Me: So, do you guys jump here often?
Dating world--Here I come!
Potty Putter--the wonder invention
Yes, this is a real product. Practice your swing while...well, you know the rest. I'm thinking of pitching the idea to the office staff that getting these installed in restrooms could be very relaxing and productive. We could even use other restroom items to create an 18-stall Potty Putt course. (I am imagining that the stall with the broken door could be painted black and nicknamed "The Witch's Cauldron" just to name one) Tournaments will be held on the fourth Tuesday of every month. Too bad they have not invented "Potty Lacrosse" yet. Boy would that be a great game!

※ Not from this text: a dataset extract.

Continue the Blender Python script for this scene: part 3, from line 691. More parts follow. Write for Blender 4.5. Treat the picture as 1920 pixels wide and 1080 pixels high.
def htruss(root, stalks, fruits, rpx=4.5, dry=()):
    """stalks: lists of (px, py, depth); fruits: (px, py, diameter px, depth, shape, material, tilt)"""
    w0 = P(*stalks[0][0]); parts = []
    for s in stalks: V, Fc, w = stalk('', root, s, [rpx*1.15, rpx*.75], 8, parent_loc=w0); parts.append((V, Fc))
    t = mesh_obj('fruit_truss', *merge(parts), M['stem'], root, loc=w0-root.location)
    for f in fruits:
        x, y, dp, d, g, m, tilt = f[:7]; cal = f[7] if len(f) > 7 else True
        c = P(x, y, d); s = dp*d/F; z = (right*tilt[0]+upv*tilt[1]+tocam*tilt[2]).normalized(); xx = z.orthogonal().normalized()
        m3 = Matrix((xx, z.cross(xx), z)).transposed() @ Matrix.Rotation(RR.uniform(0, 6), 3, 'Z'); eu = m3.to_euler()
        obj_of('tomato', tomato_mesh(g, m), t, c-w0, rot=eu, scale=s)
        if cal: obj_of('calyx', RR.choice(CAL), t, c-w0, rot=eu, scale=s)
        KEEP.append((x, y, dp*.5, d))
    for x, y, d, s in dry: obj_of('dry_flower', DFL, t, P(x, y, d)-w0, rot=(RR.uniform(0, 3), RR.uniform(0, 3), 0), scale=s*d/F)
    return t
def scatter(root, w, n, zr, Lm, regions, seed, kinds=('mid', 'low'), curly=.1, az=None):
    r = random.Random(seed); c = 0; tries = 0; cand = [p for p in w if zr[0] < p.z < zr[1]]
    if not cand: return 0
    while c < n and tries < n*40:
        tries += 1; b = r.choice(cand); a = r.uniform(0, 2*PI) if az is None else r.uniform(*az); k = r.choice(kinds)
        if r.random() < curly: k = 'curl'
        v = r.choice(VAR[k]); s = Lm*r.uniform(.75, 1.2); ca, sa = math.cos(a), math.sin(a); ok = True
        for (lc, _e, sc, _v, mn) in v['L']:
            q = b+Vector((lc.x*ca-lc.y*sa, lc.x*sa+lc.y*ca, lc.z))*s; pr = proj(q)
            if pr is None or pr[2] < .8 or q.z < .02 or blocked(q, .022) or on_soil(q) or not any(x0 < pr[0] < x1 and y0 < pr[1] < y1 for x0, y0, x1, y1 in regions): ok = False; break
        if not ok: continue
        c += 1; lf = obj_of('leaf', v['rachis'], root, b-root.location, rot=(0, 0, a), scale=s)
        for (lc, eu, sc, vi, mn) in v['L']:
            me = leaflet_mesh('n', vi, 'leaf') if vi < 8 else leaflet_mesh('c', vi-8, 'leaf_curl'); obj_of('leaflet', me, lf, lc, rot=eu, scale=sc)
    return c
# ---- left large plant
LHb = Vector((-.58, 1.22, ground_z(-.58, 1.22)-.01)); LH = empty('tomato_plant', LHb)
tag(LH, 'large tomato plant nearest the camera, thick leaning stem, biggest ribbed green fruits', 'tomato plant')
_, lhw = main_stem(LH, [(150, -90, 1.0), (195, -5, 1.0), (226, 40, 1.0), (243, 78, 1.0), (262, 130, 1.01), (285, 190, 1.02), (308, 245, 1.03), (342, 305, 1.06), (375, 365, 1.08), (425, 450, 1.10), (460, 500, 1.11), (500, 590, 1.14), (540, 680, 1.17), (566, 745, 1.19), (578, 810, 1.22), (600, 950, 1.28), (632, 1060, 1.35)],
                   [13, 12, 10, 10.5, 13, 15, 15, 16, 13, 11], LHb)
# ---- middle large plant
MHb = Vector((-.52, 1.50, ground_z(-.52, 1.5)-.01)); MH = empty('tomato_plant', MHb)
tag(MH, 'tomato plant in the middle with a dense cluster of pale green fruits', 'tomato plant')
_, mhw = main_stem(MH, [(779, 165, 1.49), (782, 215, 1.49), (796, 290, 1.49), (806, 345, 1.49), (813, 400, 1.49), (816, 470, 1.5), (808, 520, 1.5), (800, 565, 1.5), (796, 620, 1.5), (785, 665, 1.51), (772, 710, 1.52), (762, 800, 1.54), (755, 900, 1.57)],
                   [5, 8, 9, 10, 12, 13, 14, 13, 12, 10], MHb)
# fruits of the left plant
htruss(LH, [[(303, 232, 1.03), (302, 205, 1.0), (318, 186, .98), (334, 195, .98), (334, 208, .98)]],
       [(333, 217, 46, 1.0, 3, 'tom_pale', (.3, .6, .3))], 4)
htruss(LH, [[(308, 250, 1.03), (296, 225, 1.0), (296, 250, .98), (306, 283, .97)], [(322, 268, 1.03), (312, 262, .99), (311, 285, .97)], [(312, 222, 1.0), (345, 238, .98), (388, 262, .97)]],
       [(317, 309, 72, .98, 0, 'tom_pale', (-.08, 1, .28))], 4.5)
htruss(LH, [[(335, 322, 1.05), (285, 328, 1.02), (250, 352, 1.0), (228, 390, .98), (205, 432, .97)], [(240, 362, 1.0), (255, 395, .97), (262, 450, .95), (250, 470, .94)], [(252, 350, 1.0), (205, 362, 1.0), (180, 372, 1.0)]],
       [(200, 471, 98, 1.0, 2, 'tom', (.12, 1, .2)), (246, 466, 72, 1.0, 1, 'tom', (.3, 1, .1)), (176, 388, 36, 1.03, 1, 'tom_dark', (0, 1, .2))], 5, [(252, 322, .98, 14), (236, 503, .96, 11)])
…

Wednesday, September 24, 2008
Why, you ask? Why not?
Activity: Teeter-totter balance contest (for Adults only)
Materials needed: One Brazilian beach with teeter-totter
Two or more grown men with competitive spirits
Procedure: Balance yourself on the teeter-totter for at least five minutes while your friends watch. Then make lots of comments (in Portuguese) about how fantastically easy that was for a person of your strength and stamina. Sit back in plastic chair under umbrella and watch as your friends attempt to balance. Keeping a camera handy will ensure that the fun lasts and lasts.
Wednesday, September 10, 2008
Percival the Pig
Good Percival pig was both clever and brave
his farmer was wicked and sly
he’d sent many poor pigs along to their graves
a horrid and hateful and terrible knave
as no-one who knows him denies
denies
as no-one who knows him denies
Good Percival pig hunted truffles by day
he cared for his piglets at night
his farmer declared “folk in Canada say
their lands grow such truffles as no scales can weigh
you’ll sail by tramp steamer tonight
tonight
you’ll sail by tramp steamer tonight”
Good Percival pig said “but why should I roam
so far over oceans and seas?
my kids will be sausages when I come home
and I may well drown in the sea’s salty foam
do answer, dear sir, if you please
you please
do answer, dear sir, if you please!”
Good Percival Pig heard his master’s reply
“Dear Percy I make you this vow:
if you should bring home, by the end of July
a truffle of stupendous, outrageous size
I’ll spare you, your kids and your sow
your sow
I’ll spare you, your kids and your sow!”
Good Percival pig put to sea that same night
his journey was terribly long
though battered and bruised by the sea’s howling spite
he plucked up his courage and never took fright
our Percival pig was so strong
so strong
our Percival pig was so strong
Good Percival pig made his landing at last
and using his nose he soon found
a truffle so wonderfully, awfully vast
it still, to this day, remains quite unsurpassed
it weighed in at over ten pounds
ten pounds
it weighed in at over ten pounds
Good Percival pig struggled home with his prize
and rushed with a squeal to his farm
but oh, what a horrid sight greeted his eyes
his kids and his sow had been made into pies
“you promised to save them from harm
from harm
you promised to save them from harm!”
Good Percival pig met the very same end
in bangers and pies, sausage meat
the farmer sat down to a meal with his friends
to dine on betrayal (which no-one defends)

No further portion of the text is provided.